(Scene script records)
--------------------------------------------------

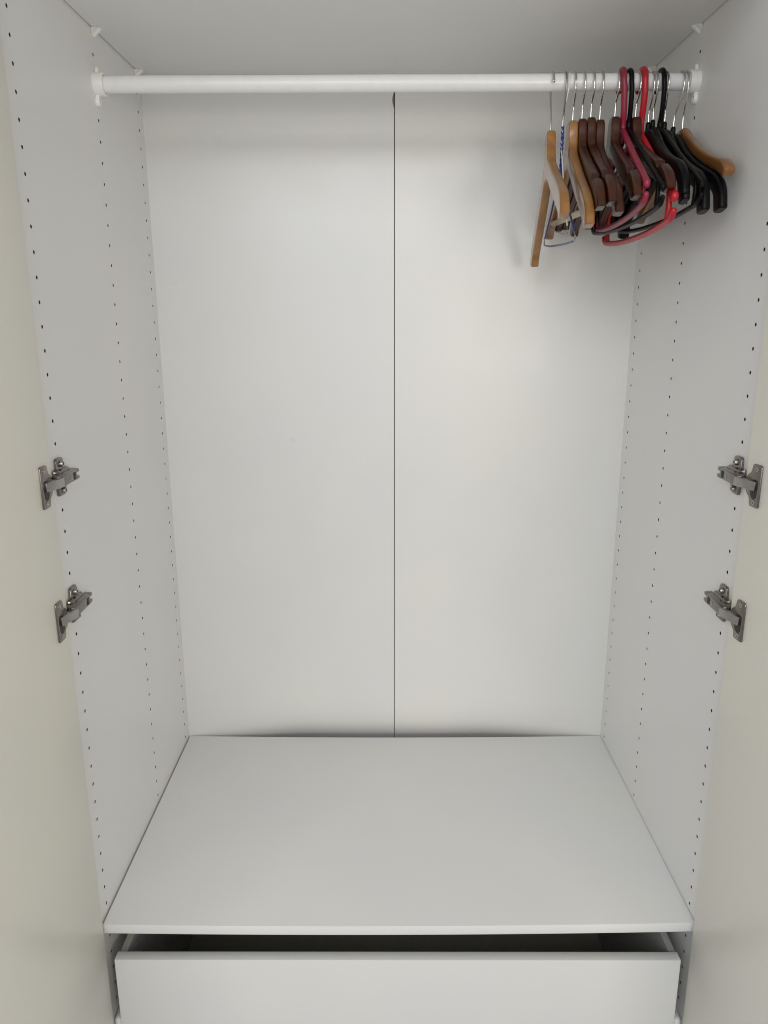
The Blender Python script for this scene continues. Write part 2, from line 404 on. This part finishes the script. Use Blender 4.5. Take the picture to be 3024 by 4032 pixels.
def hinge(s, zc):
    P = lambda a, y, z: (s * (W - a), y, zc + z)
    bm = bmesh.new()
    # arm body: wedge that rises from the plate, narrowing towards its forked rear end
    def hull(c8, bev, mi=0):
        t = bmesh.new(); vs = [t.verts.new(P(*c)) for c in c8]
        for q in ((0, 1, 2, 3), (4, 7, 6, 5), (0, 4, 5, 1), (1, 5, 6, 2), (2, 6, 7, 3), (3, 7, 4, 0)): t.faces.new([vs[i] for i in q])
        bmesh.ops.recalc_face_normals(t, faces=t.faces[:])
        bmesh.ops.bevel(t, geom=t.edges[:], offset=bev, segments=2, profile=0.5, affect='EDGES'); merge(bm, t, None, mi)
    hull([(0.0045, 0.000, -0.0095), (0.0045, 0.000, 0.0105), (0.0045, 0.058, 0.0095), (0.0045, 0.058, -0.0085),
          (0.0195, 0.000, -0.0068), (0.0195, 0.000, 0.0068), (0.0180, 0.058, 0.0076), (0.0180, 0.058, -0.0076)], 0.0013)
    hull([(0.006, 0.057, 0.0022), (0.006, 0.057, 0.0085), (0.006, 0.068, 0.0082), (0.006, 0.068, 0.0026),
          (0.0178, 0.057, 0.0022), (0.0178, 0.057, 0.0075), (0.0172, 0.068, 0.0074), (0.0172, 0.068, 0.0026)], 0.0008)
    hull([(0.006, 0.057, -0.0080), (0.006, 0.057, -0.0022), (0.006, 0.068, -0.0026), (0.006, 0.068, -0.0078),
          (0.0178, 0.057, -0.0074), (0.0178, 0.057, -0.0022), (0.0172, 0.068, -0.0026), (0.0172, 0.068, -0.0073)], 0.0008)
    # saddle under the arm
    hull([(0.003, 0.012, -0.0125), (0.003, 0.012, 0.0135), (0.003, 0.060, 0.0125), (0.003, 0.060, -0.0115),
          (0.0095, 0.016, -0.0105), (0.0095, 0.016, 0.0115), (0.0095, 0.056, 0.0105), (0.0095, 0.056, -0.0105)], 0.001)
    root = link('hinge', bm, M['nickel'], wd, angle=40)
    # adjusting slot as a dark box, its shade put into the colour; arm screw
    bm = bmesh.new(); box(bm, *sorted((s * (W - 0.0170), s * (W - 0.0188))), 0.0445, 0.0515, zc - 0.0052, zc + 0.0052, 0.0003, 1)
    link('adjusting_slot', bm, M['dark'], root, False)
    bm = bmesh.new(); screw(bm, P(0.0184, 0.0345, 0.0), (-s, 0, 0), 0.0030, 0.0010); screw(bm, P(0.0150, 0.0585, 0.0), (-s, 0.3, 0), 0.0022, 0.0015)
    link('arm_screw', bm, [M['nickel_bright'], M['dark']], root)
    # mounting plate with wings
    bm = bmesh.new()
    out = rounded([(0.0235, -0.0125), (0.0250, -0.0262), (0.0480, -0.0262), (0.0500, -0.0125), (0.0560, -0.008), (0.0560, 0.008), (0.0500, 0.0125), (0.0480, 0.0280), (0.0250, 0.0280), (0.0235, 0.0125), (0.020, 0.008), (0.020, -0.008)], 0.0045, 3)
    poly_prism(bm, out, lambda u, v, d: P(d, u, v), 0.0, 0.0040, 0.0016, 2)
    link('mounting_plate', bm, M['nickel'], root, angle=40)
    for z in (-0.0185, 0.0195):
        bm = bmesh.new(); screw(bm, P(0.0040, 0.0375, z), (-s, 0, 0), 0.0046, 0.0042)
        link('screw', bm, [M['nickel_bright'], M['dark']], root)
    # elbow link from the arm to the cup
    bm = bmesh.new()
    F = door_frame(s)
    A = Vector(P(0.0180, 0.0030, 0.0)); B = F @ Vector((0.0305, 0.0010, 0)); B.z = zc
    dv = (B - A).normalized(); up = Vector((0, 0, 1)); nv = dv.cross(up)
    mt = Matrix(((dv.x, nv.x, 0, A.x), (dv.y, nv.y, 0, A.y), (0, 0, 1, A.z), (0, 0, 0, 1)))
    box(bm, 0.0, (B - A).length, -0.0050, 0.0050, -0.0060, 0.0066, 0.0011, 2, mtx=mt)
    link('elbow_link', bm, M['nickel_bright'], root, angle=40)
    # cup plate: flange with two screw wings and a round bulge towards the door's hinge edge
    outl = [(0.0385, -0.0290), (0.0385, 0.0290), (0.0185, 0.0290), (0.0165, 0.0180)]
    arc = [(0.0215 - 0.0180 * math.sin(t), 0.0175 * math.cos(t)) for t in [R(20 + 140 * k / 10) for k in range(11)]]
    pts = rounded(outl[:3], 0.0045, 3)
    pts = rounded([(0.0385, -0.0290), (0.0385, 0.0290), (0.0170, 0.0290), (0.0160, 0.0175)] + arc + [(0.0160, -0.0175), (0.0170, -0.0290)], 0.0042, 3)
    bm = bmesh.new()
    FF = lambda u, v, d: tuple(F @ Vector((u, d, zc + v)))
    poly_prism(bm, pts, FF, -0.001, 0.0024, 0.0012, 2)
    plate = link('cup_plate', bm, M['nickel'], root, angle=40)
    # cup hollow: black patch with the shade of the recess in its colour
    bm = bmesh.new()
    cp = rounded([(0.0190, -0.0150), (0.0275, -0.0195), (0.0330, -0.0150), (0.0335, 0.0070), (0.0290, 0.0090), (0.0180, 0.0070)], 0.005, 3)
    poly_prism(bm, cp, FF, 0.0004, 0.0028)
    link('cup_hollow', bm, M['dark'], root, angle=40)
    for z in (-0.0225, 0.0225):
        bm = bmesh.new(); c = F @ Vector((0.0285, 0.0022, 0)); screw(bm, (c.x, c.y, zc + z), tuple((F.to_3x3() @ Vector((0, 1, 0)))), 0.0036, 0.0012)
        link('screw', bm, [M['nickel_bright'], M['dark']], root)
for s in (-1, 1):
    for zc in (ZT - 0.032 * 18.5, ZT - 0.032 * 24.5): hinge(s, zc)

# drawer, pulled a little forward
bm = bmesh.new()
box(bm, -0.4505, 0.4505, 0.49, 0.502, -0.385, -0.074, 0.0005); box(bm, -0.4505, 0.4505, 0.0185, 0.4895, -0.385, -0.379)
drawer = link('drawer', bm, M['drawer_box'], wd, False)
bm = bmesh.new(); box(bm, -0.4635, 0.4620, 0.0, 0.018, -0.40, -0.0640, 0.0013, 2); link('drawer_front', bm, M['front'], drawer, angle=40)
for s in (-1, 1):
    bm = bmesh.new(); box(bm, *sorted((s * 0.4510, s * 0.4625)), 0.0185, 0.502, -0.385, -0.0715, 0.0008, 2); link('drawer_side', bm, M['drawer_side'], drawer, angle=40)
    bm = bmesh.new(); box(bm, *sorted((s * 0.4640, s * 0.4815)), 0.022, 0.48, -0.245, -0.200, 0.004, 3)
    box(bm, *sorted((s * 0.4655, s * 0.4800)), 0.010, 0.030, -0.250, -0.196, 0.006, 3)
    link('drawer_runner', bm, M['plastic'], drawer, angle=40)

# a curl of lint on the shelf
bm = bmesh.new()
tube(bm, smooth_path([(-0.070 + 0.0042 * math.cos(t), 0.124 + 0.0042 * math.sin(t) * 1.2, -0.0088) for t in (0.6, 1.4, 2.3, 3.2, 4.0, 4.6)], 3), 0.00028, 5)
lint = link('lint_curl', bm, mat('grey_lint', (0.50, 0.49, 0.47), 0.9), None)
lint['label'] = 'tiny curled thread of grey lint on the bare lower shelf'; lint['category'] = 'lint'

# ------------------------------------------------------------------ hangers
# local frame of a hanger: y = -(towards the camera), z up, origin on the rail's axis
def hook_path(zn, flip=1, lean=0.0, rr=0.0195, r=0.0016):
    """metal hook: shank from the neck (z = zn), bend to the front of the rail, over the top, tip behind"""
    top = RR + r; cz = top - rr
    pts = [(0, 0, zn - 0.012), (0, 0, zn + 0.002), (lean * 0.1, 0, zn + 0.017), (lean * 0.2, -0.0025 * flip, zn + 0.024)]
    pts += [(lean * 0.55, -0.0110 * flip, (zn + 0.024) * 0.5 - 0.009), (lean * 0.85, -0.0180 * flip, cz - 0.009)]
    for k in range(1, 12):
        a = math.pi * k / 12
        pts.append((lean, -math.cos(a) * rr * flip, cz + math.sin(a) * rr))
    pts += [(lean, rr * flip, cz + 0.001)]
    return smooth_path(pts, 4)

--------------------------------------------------

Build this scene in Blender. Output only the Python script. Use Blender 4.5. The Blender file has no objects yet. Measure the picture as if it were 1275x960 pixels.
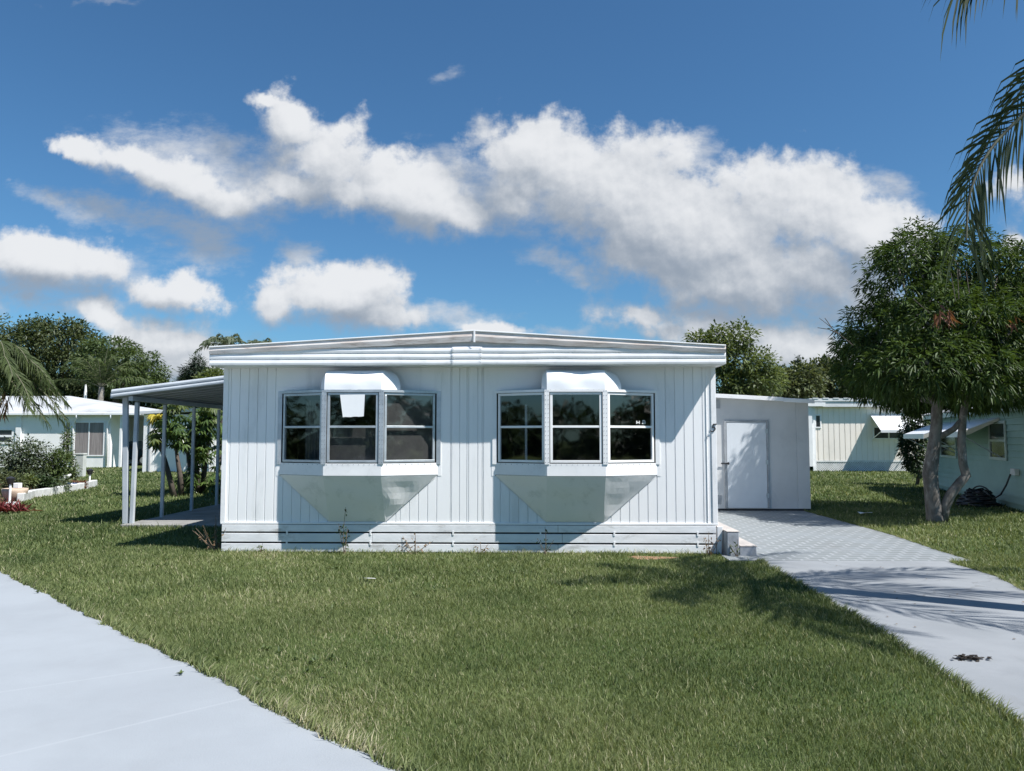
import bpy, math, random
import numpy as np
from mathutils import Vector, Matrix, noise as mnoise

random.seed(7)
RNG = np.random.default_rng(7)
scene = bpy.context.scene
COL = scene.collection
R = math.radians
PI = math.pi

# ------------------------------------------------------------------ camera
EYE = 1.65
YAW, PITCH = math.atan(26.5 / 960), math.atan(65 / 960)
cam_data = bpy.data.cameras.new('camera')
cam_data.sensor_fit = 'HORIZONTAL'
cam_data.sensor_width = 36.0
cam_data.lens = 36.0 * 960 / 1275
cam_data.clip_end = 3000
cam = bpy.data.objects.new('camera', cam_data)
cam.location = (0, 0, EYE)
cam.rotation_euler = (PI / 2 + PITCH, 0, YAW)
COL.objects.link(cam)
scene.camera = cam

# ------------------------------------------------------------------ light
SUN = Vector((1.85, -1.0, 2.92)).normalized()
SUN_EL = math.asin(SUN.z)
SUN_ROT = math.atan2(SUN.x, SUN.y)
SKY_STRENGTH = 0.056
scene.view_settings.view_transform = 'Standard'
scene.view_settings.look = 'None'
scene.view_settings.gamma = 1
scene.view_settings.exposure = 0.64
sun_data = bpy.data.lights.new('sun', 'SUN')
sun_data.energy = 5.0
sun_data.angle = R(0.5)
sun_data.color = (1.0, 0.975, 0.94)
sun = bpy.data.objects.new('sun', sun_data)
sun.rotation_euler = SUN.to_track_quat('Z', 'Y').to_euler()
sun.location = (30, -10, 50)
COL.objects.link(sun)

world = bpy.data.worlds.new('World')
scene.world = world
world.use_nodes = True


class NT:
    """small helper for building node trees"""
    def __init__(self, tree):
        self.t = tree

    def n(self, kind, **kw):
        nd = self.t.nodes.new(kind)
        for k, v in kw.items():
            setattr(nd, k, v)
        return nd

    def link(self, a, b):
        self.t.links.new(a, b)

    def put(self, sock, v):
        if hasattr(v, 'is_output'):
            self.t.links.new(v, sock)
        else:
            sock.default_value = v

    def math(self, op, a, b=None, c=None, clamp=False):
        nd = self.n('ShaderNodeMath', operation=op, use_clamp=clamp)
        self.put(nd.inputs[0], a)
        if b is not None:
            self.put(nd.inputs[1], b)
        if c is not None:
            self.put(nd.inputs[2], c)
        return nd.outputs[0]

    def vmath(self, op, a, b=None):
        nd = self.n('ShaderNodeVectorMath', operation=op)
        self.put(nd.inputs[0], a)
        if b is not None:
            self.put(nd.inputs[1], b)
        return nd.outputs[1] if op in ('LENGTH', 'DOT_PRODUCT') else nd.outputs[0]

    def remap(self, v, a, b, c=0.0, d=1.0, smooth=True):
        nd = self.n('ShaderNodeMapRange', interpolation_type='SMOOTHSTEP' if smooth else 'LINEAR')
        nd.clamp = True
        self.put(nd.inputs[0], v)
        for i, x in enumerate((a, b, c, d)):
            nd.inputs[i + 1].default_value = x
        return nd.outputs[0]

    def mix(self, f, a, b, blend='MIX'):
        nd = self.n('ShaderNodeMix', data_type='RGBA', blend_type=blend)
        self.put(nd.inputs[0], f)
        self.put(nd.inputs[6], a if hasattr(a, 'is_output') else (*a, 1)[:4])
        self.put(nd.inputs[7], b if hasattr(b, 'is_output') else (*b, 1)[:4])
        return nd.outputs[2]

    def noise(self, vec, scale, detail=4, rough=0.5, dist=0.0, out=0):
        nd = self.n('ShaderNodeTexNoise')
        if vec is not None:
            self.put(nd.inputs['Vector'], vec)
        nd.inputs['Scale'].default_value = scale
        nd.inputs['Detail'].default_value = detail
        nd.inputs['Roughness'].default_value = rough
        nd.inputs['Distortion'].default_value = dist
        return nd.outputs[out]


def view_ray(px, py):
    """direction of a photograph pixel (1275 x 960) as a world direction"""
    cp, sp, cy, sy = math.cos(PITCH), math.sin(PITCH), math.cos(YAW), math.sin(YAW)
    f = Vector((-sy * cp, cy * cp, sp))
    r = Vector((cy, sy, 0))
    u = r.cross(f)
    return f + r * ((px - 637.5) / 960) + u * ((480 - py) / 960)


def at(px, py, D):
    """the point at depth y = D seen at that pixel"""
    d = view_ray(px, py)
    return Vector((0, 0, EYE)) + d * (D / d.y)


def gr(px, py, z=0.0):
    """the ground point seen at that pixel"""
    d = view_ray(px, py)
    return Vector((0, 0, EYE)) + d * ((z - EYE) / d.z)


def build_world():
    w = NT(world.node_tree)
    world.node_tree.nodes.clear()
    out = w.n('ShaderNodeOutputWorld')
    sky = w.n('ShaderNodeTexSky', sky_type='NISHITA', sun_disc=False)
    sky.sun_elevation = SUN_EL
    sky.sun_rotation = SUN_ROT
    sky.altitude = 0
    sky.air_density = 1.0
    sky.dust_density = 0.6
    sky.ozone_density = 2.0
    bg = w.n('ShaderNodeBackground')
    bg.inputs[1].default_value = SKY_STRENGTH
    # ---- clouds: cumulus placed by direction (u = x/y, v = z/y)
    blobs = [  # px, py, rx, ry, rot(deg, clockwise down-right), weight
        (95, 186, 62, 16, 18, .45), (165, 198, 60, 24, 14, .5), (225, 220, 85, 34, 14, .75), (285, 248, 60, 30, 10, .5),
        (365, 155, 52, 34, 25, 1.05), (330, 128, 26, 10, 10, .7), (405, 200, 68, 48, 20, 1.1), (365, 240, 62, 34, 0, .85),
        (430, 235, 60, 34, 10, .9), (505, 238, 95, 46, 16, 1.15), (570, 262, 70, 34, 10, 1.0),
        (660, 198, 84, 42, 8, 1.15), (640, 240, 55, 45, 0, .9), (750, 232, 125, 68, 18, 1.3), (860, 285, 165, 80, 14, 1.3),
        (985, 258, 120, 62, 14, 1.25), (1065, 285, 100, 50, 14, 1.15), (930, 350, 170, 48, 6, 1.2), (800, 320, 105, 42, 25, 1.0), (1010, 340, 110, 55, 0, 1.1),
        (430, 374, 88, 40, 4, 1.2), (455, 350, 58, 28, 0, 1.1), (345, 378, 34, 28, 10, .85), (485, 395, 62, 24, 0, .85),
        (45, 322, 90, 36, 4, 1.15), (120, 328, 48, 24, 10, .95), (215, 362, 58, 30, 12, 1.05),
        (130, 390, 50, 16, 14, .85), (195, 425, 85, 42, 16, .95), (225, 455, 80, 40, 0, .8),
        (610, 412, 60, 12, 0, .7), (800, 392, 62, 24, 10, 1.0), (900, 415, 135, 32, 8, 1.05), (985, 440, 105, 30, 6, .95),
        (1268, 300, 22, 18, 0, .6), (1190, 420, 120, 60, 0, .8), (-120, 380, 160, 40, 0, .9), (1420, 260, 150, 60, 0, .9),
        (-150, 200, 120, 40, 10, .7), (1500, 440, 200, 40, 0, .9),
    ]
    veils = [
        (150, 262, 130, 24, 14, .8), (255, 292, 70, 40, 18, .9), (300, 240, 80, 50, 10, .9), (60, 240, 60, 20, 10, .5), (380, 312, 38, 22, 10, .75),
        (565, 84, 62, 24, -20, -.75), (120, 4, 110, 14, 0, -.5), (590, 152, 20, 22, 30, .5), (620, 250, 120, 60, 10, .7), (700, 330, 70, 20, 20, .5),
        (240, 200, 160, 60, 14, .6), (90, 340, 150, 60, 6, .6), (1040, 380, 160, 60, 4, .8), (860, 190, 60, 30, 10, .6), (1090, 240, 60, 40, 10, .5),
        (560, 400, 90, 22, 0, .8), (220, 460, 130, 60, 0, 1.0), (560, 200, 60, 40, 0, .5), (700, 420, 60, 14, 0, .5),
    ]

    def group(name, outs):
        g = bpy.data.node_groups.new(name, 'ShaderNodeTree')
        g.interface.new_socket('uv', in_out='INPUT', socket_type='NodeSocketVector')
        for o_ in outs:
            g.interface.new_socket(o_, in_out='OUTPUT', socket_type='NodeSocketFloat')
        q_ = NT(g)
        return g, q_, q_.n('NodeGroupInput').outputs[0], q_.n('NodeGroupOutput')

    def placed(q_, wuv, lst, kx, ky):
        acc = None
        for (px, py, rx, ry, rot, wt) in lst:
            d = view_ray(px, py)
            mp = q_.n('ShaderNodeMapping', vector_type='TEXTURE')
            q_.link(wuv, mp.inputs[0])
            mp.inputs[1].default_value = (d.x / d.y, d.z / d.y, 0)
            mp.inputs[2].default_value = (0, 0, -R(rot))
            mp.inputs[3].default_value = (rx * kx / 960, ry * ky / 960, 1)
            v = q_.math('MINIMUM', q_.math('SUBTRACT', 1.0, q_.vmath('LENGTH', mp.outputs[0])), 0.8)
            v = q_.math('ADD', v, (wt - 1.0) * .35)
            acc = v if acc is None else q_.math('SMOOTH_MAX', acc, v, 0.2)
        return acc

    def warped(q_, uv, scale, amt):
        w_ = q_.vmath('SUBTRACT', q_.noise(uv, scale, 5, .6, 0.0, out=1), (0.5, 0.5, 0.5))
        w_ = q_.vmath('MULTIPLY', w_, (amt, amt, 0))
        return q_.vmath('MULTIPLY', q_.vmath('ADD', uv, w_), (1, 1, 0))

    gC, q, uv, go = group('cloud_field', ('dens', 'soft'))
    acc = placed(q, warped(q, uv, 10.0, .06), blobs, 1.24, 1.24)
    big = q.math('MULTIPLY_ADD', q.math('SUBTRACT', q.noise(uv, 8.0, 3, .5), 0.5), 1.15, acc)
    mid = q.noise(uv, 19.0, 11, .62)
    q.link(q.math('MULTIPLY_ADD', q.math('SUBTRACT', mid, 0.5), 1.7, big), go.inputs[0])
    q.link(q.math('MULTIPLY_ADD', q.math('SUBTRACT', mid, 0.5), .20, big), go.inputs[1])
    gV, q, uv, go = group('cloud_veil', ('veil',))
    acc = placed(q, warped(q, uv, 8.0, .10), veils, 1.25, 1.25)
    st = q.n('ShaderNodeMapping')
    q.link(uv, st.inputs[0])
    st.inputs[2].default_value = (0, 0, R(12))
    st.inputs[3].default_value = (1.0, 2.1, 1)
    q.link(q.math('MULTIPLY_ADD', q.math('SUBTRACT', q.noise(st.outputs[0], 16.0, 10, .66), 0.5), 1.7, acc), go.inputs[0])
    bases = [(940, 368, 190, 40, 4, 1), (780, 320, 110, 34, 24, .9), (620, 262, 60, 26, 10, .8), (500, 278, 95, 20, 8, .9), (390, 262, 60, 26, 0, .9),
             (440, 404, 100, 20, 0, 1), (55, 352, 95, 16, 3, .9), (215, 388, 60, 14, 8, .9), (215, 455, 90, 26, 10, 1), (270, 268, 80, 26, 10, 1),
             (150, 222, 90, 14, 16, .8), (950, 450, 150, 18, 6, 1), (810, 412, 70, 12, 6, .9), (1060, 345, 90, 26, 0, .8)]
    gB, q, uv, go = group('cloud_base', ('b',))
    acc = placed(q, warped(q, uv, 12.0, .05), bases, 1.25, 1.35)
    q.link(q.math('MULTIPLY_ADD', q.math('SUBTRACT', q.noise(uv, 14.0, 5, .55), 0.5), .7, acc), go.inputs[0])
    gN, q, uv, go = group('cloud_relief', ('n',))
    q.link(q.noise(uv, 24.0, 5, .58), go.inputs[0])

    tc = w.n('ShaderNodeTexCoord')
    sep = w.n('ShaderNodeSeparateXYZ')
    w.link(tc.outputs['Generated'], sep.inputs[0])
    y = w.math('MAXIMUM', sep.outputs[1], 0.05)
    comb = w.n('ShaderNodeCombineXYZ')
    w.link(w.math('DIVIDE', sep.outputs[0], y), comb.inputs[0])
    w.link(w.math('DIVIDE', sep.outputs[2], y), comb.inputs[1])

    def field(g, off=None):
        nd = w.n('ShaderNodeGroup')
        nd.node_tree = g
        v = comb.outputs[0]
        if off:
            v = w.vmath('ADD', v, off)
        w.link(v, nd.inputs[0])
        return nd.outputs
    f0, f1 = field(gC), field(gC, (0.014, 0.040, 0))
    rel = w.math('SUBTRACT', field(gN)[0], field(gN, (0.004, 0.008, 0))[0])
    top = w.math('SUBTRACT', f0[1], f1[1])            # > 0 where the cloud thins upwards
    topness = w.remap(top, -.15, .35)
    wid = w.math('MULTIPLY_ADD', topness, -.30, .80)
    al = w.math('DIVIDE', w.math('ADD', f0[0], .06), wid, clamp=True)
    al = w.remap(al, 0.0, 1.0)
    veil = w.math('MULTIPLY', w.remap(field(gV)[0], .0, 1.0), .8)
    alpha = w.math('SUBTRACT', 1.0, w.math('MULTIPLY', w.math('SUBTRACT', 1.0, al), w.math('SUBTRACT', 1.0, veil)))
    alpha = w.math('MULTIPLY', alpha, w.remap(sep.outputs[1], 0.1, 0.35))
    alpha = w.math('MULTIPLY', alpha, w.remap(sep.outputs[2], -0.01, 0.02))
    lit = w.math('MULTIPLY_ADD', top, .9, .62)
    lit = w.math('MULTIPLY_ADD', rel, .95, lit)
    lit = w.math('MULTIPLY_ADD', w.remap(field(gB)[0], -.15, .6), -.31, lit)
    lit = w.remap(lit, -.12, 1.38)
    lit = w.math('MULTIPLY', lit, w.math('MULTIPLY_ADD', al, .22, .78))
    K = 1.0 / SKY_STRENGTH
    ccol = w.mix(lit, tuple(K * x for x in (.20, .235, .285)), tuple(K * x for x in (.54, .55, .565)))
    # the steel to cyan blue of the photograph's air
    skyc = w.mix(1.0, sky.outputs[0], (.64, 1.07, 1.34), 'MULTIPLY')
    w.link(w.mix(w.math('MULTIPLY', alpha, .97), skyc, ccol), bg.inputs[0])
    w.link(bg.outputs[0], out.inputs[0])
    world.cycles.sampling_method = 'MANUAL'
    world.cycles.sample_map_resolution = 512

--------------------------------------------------

### TASK BRIEF
In the listing above, find the line containing "Build this scene" and the line containing "scene.camera = cam", then output those two lines and everything between them exactly as written, without the images.

### SOLUTION TO THE PROBLEM
Build this scene in Blender. Output only the Python script. Use Blender 4.5. The Blender file has no objects yet. Measure the picture as if it were 1275x960 pixels.
import bpy, math, random
import numpy as np
from mathutils import Vector, Matrix, noise as mnoise

random.seed(7)
RNG = np.random.default_rng(7)
scene = bpy.context.scene
COL = scene.collection
R = math.radians
PI = math.pi

# ------------------------------------------------------------------ camera
EYE = 1.65
YAW, PITCH = math.atan(26.5 / 960), math.atan(65 / 960)
cam_data = bpy.data.cameras.new('camera')
cam_data.sensor_fit = 'HORIZONTAL'
cam_data.sensor_width = 36.0
cam_data.lens = 36.0 * 960 / 1275
cam_data.clip_end = 3000
cam = bpy.data.objects.new('camera', cam_data)
cam.location = (0, 0, EYE)
cam.rotation_euler = (PI / 2 + PITCH, 0, YAW)
COL.objects.link(cam)
scene.camera = cam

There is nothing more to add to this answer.